▸ WRITTEN TASK: Give the number of lines holding the string "scene", and nothing else.

▸ DATA EXCERPT:
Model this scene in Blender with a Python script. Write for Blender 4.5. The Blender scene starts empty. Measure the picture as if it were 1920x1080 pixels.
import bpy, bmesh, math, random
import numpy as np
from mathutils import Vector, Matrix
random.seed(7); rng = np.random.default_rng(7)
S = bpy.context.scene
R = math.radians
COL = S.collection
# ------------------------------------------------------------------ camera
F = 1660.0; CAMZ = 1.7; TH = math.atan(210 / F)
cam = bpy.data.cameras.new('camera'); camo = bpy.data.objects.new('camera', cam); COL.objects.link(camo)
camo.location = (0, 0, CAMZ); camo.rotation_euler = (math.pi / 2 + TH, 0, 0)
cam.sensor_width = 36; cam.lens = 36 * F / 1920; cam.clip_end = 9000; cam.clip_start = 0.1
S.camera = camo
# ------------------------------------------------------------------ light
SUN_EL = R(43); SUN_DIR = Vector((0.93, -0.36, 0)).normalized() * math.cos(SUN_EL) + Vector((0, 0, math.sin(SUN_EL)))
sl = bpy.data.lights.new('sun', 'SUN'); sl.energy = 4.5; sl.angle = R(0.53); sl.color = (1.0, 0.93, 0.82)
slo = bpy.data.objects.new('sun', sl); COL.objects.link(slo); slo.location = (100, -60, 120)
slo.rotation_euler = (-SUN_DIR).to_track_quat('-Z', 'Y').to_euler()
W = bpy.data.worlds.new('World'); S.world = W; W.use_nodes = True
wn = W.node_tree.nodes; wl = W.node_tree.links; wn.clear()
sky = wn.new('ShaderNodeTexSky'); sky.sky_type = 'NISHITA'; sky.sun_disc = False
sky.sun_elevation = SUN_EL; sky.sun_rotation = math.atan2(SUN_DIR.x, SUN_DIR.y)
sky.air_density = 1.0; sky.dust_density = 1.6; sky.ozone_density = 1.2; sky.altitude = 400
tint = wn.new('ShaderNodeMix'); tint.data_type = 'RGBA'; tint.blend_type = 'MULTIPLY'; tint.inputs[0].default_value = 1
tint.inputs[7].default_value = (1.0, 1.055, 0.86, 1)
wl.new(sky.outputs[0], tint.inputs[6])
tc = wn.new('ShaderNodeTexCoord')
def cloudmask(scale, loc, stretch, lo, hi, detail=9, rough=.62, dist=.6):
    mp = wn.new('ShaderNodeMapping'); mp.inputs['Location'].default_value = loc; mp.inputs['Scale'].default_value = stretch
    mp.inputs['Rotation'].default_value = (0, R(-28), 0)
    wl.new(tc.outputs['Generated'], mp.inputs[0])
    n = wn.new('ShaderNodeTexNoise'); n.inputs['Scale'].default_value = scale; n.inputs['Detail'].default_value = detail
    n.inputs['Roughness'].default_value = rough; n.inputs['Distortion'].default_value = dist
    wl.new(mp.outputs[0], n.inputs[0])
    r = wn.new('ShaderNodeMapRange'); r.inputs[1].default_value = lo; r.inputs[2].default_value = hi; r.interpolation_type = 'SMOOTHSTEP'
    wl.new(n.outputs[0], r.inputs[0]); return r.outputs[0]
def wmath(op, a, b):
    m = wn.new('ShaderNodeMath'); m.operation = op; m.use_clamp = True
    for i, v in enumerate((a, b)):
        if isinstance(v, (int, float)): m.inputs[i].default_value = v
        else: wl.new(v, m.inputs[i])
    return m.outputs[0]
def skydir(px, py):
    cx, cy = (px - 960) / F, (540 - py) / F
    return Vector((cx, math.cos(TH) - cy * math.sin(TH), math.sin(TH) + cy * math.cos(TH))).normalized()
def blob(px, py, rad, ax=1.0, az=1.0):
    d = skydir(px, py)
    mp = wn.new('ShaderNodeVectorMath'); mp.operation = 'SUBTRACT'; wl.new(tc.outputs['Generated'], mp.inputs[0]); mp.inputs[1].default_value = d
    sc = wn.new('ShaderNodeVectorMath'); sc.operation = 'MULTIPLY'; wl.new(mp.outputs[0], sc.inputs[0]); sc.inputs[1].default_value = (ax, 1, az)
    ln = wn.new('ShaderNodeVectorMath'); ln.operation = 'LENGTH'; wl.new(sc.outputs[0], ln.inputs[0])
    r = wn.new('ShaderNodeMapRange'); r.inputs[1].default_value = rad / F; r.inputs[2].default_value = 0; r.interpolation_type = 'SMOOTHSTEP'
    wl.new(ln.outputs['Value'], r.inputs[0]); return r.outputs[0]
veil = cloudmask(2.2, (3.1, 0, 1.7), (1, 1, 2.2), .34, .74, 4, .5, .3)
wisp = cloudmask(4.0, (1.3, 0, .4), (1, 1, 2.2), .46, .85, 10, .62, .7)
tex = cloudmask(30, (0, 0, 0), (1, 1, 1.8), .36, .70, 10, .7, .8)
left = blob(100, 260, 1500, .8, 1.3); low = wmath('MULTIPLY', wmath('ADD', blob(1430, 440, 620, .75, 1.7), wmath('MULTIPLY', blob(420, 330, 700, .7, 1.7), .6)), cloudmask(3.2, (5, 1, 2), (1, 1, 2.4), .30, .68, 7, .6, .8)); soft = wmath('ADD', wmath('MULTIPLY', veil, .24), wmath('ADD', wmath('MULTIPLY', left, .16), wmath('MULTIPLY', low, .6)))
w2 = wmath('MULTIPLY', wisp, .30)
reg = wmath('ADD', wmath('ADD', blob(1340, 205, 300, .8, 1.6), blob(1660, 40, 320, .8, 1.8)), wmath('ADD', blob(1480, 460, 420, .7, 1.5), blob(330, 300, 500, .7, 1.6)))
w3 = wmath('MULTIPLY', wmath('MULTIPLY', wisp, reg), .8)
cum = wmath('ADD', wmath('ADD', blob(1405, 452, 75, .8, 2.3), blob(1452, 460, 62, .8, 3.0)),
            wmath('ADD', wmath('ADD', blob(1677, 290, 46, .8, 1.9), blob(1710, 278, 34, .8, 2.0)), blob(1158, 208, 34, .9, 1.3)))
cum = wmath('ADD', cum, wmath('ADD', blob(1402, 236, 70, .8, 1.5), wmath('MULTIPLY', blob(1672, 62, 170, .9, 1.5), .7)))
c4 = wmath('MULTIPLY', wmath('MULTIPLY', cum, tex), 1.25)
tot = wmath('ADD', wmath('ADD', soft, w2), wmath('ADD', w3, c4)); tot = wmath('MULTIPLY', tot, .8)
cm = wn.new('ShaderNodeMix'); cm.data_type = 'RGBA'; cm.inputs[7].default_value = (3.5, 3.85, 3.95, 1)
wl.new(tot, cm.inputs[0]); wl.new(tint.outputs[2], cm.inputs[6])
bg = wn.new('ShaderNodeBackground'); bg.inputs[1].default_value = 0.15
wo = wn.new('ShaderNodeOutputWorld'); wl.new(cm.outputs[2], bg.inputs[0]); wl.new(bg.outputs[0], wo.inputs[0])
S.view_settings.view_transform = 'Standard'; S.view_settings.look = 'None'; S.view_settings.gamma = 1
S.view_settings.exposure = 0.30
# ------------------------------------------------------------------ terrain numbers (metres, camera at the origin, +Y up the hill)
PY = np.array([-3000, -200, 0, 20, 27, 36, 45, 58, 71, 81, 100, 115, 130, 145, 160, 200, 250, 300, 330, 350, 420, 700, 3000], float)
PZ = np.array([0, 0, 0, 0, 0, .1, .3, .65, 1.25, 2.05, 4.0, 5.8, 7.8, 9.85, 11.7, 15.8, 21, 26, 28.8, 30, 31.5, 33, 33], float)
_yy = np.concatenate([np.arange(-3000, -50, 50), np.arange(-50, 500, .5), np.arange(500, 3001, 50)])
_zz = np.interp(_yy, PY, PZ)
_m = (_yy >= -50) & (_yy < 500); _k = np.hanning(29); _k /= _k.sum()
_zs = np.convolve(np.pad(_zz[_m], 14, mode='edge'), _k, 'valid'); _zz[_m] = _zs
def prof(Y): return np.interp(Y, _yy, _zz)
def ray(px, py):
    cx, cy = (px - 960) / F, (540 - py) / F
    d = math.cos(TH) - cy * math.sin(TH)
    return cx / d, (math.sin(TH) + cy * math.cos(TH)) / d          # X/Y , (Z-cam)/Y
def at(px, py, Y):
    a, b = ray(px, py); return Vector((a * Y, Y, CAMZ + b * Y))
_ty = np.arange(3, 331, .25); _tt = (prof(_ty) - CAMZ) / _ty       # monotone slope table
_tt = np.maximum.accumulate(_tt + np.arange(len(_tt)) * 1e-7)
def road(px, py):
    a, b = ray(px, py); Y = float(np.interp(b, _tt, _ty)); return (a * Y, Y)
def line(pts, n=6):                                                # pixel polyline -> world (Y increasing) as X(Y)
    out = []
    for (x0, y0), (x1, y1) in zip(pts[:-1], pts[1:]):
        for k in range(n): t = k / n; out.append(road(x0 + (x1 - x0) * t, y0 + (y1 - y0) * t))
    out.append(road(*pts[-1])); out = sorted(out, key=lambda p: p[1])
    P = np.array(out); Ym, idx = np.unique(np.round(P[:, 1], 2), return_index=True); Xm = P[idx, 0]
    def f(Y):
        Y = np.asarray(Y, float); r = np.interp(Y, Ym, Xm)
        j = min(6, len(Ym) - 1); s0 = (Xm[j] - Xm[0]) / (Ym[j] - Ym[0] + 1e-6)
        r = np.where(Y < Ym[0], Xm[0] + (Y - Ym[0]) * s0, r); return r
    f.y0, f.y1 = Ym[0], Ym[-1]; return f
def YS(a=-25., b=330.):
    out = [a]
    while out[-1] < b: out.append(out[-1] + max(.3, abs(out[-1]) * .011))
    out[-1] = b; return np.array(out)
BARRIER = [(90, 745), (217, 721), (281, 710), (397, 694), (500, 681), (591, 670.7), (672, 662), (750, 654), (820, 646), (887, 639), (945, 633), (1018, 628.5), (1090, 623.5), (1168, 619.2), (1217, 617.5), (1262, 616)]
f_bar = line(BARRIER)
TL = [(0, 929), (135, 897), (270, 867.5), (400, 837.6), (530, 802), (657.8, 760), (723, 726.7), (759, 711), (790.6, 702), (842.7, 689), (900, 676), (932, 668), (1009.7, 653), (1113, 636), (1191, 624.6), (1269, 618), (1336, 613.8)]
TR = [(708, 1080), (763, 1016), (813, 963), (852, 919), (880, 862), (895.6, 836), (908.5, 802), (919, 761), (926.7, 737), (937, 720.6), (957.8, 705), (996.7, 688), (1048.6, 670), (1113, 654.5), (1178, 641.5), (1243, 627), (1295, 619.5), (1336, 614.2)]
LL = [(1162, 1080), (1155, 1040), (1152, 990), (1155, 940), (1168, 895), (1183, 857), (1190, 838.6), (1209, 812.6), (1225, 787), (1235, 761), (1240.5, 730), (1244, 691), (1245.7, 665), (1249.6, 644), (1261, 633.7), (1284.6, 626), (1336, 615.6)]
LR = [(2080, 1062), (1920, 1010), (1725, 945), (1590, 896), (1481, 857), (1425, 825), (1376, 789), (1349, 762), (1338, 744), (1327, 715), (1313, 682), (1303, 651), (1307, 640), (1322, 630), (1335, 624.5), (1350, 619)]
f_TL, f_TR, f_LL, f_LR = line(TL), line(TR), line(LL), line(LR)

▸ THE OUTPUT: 2